Berks-monolith is a companion command to berkshelf that takes all cookbooks mentioned in a Berksfile and places development friendly versions of them under a single directory. Usually, this means you will end up with git clones for all cookbooks with git repositories in the Berksfile, and static copies of cookbooks that don't have identifiable VCS repositories.

Use cases

  • You have a Berksfile with many git based sources, and want a quick way to clone them all under a single directory.
  • You have a mostly monolithic repository, but make use of berkshelf to manage dependencies and use external cookbook sources, and you'd like to have everything in one place to be able to search.
  • You are transitioning between a monolithic repository workflow and a independent software artefacts workflow, and have a mix of artefacts in a Berksfile as well as cookbooks in a monolithic repository, and you want all cookbooks in one place.

Why not just use X?

The berks vendor command comes close to what monolith does, grabbing all cookbooks mentioned in a Berksfile and putting copies of them under a single directory. However, berks vendor is intended for production rather than development use, and explicitly strips any VCS directories, chef ignored files, and metadata.rb files.

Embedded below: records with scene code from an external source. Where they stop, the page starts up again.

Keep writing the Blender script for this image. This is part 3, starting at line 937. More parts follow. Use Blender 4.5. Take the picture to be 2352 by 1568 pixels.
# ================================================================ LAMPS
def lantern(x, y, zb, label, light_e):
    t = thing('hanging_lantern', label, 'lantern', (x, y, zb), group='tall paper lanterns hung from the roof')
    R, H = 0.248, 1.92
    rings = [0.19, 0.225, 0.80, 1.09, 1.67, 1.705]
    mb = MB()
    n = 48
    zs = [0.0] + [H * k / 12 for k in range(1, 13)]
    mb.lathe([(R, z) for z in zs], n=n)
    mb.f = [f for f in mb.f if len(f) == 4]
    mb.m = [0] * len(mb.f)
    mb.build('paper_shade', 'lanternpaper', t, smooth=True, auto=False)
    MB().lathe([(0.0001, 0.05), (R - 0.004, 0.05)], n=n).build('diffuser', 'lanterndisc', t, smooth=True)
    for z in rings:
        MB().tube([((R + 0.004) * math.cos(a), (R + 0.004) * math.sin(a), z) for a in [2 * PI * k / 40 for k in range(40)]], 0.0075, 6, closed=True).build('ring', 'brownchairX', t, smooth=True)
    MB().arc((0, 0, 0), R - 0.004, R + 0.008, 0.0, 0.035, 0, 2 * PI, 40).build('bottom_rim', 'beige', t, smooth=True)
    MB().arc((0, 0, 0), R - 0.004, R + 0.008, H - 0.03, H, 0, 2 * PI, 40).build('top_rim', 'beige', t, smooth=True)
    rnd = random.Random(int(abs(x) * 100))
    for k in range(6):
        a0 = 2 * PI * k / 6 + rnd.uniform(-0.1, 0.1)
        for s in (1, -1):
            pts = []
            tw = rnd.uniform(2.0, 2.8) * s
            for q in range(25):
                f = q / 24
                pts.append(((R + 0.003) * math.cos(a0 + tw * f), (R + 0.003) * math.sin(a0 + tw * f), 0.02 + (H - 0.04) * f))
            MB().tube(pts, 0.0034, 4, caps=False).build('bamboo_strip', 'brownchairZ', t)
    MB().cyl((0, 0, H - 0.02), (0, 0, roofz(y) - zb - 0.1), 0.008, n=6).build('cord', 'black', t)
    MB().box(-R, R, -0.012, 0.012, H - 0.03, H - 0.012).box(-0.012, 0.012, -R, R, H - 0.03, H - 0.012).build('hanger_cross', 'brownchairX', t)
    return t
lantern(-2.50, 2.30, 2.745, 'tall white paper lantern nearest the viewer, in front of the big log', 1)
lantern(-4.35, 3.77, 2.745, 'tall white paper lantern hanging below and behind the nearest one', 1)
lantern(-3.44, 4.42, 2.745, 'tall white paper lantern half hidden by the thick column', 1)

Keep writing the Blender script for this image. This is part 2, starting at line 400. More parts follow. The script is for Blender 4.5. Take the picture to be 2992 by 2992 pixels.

The berks install command collects all cookbooks into ~/.berkshelf/cookbooks, but again VCS information is stripped out, and this contains all cookbooks, not just those associated with a specific Berksfile.

Installation

Install from rubygems:

gem install berks-monolith

Or to install the development version from a git clone:

rake install

Usage

berks-monolith install

Clones/copies all cookbooks mentioned in the berksfile. By default they go into the 'cookbooks' directory. You can specify an alternate path if you wish by specifying it on the command line: berks-monolith install vendor.

Exactly what you get depends on what the source of the cookbook is in the berksfile:

  • Normal community cookbooks (e.g. if you just specify cookbook 'foo' with no other options) are just copied in place from the berkshelf directory.
  • Git cookbooks will result in a clone of the repository pointing to the original source repository.
  • Path cookbooks will be skipped completely. This means you don't have to worry if you have existing local cookbooks in a monolithic repository in your Berksfile. They won't be copied again.

berks-monolith update

Updates the cloned copies of cookbooks if possible. In practice this means 'run git pull' for all git clones.

berks-monolith clean

Removes all cookbooks that were installed with berks-monolith install. Anything else in the cookbooks directory is left alone.